Meg Hillier MP, chair of the PAC, said that the government, particularly the Cabinet Office, “needs to raise its game” in informing the public sector and wider society of its “vital” role in overseeing British cyber security.

“[The government’s] approach to handling personal data breaches has been chaotic and does not inspire confidence in its ability to take swift, coordinated and effective action in the face of higher-threat attacks,” Hillier said.

“The threat of cyber-crime is ever-growing yet evidence shows Britain ranks below Brazil, South Africa and China in keeping phones and laptops secure.
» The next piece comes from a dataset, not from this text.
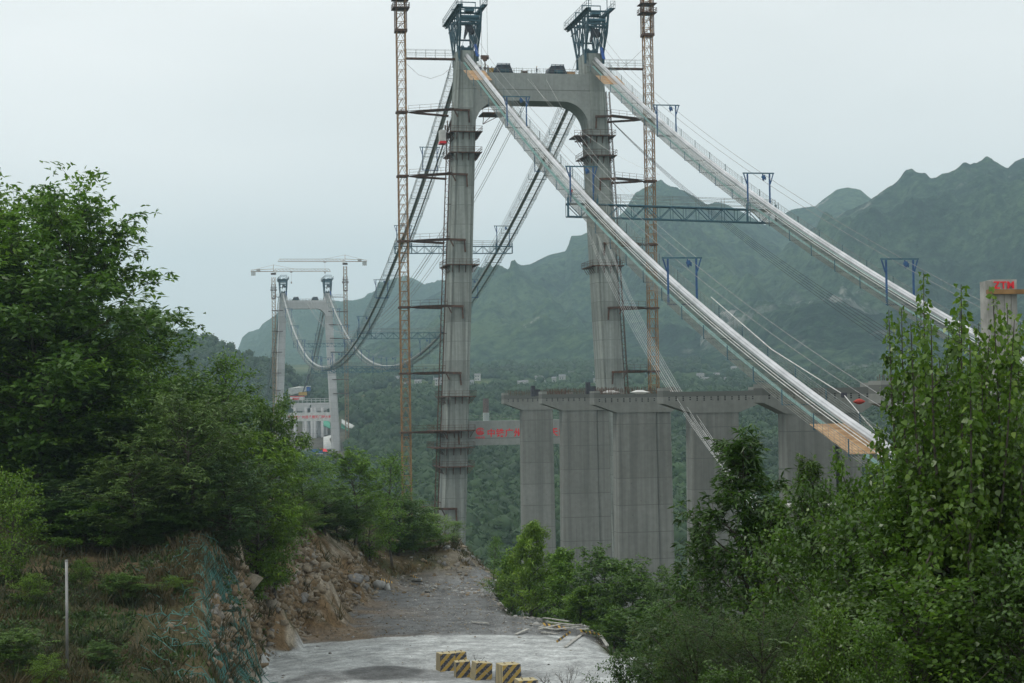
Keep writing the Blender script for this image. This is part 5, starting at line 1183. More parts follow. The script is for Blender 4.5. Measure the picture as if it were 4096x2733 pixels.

In this context it should concern us all that the government is struggling to ensure its security profession has the skills it needs.”

The Cabinet Office’s approach to protecting information is unclear in central government, with little oversight of how well projects are performing, and places “too little emphasis” on informing and supporting service users outside of Whitehall, the PAC said.  

The committee also urged the Cabinet Office to develop a thorough plan for the National Cyber Security Centre (NCSC), the new cyber security agency announced last year, by this April, explaining who it will support, what help it will offer and how it will communicate with organisations that need it.

“Leadership from the centre is inadequate and, while the NCSC has the potential to address this, practical aspects of its role must be clarified quickly,” Hillier added.

“Government must communicate clearly to industry, institutions and the public what it is doing to maintain cyber security on their behalf and exactly how and where they can find support.”

Among the PAC’s other recommendations, the government has been advised to establish a clear approach for protecting information across the public sector.

The committee has also asked the Cabinet Office to write to it within the next six months outlining the findings from the pilot of its ‘security cluster’ initiative, which looks to share rare cyber security skills between central government staff.